The four of us found common ground in Nozzl Media.

Strong content. Real-time delivery. A platform that can evolve as news, the media and the audience evolve.

For the past 10 months, we’ve assembled pieces of Brautigan’s trout stream, usually with success, sometimes not, but always advancing in the right direction. Brian chose the stream pieces, bolted them together and made the stream flow. Steve Suo stocked it with information from 10 public records sources, 24 news sources, about 100 blogs and four social-media services: Twitter, Flickr, Picasa and YouTube.

Today, we have more than 20,000 items a day streaming in real time — and we’ve only just begun.

Like many startups, what we set out to accomplish is not necessarily what we ended up with. We initially thought our market would be buyers of real-time bulk government data; we ended up focusing on news organizations, particularly newspapers.

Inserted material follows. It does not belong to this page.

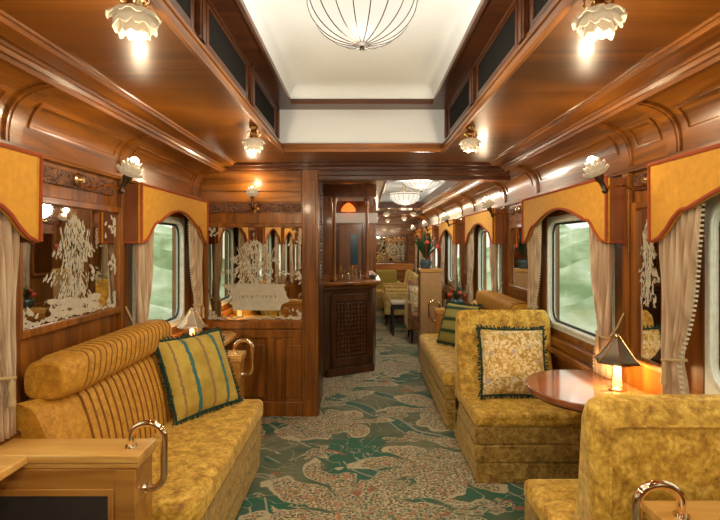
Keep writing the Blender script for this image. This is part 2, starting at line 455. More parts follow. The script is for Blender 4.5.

We thought we would be a mobile-only company; instead, newspaper editors asked if our stream would work on their websites, prompting the development of our Real-Time Stream Widget — the product we’re releasing today.

I want to emphasize that our original vision for a real-time mobile product is very much alive. In fact, even though our debut product is a web widget, Nozzl Media’s Real-Time Mobile for smart phones will emerge this year as our marquee product. We hope to wrap up development in the next couple of months. We’ll keep you posted as the release date approaches.

The important point is that the product we’re releasing today will not be the same product or products we’ll be building at the end of this year. The Real-Time Stream Widget, you see, isn’t so much a product as it’s a launch pad. The 10 public records sources in the initial Portland stream, for example, are a trickle compared to what we could add from among the thousands of sources available from local, state and federal agencies. Other improvements could, and probably will, include geotagging, location-based advertising, self-service advertising, archival search, saved user and filter preferences, trending topics, and dashboards for news and advertising staffs and for advertisers themselves.

A final thought: We don’t have the solution to the crisis in the news industry. But perhaps we have the beginnings of at least one solution. We hope that you — our news partners and our users — will help guide us in the coming months as we try to grow beyond beginnings into a mature solution. We’ll be asking for your thoughts, and we sincerely hope you let us know. If we build the product we want, we will have failed. But if we build the product you need, I know we will have succeeded.